I'm still very much learning about all of this myself so I'd love to hear from anyone who has been through either process — what was your experience and what do you wish you'd known before choosing your path? Drop your story below — every perspective helps 👇
The timeline comparison is the one that ended my consideration of traditional publishing before it really began. Two to five years from finished manuscript to published book was simply not compatible with the way I think about building a business. Self-publishing let me publish, get reader feedback, improve, and publish again — four times in the first year. That iteration speed compounds into a significantly stronger catalogue and a more loyal reader base faster than the traditional path allows.

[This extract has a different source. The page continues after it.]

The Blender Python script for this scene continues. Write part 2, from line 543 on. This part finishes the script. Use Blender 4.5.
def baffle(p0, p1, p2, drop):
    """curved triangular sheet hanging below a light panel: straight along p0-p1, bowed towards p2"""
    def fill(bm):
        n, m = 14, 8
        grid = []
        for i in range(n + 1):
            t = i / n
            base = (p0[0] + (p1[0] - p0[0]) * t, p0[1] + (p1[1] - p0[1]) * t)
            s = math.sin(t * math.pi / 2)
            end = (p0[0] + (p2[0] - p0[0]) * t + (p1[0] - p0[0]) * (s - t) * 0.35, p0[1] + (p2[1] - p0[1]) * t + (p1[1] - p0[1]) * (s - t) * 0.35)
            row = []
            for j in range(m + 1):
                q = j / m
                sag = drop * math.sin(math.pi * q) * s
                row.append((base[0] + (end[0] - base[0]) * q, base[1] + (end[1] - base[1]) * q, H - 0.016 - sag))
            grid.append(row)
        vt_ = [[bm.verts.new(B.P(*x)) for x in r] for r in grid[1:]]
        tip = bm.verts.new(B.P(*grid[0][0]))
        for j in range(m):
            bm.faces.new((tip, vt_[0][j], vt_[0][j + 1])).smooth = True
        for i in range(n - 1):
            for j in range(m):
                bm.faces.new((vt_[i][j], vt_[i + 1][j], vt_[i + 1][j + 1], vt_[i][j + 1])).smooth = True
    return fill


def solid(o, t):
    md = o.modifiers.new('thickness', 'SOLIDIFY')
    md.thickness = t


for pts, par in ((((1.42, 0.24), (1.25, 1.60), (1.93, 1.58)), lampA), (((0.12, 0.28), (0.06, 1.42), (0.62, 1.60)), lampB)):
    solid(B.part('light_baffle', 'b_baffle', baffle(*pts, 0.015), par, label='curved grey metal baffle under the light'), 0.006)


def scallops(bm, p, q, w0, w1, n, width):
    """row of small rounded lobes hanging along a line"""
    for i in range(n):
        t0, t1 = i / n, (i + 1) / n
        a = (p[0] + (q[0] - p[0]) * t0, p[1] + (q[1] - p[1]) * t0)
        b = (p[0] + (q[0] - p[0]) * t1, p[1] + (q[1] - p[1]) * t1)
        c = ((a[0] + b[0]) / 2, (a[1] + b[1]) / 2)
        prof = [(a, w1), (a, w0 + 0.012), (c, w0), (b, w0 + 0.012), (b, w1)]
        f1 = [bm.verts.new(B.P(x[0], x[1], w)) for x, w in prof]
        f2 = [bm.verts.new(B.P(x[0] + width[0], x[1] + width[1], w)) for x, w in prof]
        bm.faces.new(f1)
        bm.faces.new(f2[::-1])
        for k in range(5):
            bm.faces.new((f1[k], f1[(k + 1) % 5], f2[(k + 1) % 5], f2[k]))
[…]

The marketing myth section is something I've had to explain to several author clients who came to me expecting their traditional publisher to handle all their marketing. The disappointment when they discovered the reality was significant. If you are going the traditional route go in with a clear marketing plan that you are prepared to execute entirely yourself and treat any publisher support as a bonus rather than an expectation. Your advance does not include a marketing team.
From a data perspective the royalty rate difference compounds dramatically at scale. At 10,000 books sold the difference between 15% traditional royalties and 70% KDP royalties on a $9.99 ebook is roughly $5,500 vs $19,999. The same creative work generates four times the income depending on the path chosen. For commercially minded authors who want to build income rather than prestige the numbers strongly favour self-publishing in most realistic scenarios.
The question you should ask before choosing your path — what are you actually trying to achieve — is the right starting question and most authors skip it entirely. I've worked with authors who pursued traditional publishing for years and finally got a deal only to realise the prestige they wanted didn't materialise the way they imagined and the income was disappointing. Get clear on your actual goal before committing to a path. Both routes work — but for different goals.